そして、『いちばん好きな人』においては、その過去を悔いているためにちょっとした波瀾が起きる話でした。
光司は現在4歳年下の恋人とラブラブの生活を送っているのですが、そんなある日高校時代一方的に別れを告げて振った恋人の北川と再会してしまう。

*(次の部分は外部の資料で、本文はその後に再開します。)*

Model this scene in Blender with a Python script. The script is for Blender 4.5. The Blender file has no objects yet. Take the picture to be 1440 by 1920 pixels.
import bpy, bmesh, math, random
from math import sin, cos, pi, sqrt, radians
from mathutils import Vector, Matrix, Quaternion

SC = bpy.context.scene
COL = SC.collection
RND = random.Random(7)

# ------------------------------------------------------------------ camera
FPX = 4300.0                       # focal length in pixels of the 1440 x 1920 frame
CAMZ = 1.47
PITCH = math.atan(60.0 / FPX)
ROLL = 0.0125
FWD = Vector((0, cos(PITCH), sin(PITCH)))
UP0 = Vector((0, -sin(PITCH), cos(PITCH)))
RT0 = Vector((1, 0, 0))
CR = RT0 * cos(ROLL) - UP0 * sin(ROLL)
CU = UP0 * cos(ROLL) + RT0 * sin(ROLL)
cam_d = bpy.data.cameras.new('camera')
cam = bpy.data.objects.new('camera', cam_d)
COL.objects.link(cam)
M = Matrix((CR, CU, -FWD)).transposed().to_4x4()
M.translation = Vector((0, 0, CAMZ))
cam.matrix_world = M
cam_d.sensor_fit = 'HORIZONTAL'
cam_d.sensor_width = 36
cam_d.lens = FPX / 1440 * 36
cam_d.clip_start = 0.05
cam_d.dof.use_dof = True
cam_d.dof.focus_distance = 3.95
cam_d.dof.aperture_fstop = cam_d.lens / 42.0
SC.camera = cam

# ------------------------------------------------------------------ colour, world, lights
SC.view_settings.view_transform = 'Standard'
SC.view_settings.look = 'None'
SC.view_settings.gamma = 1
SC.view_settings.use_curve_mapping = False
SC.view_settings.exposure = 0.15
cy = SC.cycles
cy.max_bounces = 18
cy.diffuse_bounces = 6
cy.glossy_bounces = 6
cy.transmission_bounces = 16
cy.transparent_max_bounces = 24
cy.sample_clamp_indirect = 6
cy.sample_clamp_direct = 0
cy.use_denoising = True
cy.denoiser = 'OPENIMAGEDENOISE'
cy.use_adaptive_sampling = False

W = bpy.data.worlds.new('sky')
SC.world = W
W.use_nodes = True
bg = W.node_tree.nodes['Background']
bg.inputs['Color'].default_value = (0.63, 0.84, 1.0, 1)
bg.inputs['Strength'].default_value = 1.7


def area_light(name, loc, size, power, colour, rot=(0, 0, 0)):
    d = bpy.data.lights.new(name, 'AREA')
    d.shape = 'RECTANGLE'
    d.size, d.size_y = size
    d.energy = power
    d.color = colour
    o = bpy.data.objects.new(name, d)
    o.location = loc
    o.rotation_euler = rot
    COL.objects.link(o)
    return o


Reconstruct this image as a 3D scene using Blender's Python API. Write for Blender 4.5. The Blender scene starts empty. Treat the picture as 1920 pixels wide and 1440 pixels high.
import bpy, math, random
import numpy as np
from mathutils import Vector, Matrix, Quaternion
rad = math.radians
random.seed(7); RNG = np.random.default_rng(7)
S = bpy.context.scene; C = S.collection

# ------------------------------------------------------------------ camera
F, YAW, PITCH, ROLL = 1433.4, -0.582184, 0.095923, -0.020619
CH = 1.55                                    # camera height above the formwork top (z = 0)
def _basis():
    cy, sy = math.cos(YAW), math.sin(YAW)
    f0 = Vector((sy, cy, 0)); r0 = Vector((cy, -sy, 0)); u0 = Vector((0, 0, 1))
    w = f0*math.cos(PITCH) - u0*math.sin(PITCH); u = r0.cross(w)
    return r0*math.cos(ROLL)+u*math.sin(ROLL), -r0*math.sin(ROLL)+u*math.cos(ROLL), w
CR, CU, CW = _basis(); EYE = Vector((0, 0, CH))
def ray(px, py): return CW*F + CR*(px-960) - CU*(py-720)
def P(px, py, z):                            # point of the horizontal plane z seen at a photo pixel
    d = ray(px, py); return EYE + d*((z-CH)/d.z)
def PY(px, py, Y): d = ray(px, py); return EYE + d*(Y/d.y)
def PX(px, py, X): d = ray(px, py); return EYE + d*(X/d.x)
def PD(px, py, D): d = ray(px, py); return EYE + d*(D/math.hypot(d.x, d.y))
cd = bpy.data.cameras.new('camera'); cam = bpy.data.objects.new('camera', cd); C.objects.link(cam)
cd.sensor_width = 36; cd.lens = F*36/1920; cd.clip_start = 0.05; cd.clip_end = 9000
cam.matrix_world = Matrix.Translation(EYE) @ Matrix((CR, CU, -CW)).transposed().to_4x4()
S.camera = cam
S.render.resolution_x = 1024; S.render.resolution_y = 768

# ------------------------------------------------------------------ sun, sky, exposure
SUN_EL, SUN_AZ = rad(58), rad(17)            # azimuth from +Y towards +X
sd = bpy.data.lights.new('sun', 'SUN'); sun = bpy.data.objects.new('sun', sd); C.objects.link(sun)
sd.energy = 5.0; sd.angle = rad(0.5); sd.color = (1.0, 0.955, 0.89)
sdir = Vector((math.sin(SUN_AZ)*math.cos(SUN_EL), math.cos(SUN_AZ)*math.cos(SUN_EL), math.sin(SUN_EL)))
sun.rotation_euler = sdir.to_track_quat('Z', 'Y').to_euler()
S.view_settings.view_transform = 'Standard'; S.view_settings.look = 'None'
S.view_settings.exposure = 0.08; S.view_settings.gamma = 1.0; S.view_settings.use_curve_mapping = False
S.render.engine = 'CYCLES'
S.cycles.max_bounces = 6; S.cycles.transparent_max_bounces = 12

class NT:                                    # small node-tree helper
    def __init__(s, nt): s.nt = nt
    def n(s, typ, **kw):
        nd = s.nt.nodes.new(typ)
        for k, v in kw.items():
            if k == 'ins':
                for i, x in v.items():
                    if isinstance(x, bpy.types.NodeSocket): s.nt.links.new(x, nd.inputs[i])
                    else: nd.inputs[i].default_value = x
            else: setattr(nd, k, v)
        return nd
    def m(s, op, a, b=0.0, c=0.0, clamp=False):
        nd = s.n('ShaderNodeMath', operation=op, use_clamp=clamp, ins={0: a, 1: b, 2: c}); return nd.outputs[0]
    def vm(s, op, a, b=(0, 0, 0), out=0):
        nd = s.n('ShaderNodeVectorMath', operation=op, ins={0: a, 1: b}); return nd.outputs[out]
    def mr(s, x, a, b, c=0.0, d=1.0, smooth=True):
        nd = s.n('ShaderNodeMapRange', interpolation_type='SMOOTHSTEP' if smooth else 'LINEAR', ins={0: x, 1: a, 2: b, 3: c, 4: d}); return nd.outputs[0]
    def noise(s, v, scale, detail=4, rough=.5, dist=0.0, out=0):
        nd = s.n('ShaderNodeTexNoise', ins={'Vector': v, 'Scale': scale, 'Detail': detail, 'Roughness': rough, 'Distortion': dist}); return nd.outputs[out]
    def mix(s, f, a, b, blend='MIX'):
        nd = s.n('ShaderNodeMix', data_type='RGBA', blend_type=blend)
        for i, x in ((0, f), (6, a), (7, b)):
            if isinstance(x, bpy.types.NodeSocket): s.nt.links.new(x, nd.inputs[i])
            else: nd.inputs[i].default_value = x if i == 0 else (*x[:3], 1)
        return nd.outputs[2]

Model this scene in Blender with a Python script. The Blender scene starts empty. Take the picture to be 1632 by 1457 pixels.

彼は結婚して子供もいると、風の頼りで聞いていたのだが、その子供は光司にそっくり。
また、北川は現在の光司の恋人・弘樹に何となく外見が似ている。
互いに嫌いになって別れたわけではないから、現在のその様子を見てもひょっとして想いを残してしまっているのか?と
それが何か三角関係を描きだすんだろうか?とドキドキさせてしまうのだが。
12年の歳月は少年を大人にしました。
それなりに、彼等は自分の気持ちをきちんと消化してそして現在があるのだということ。
思い出は思い出であるからこそ、懐かしく胸を騒がせるけど、今の幸せに勝るものはないんだという
以外にも現実的なお話だったと思うのです。
弘樹のワンコぶりが、ヘタレではなくのびのびとした一途な前向きワンコなのが、展開を明るくしているような気がします。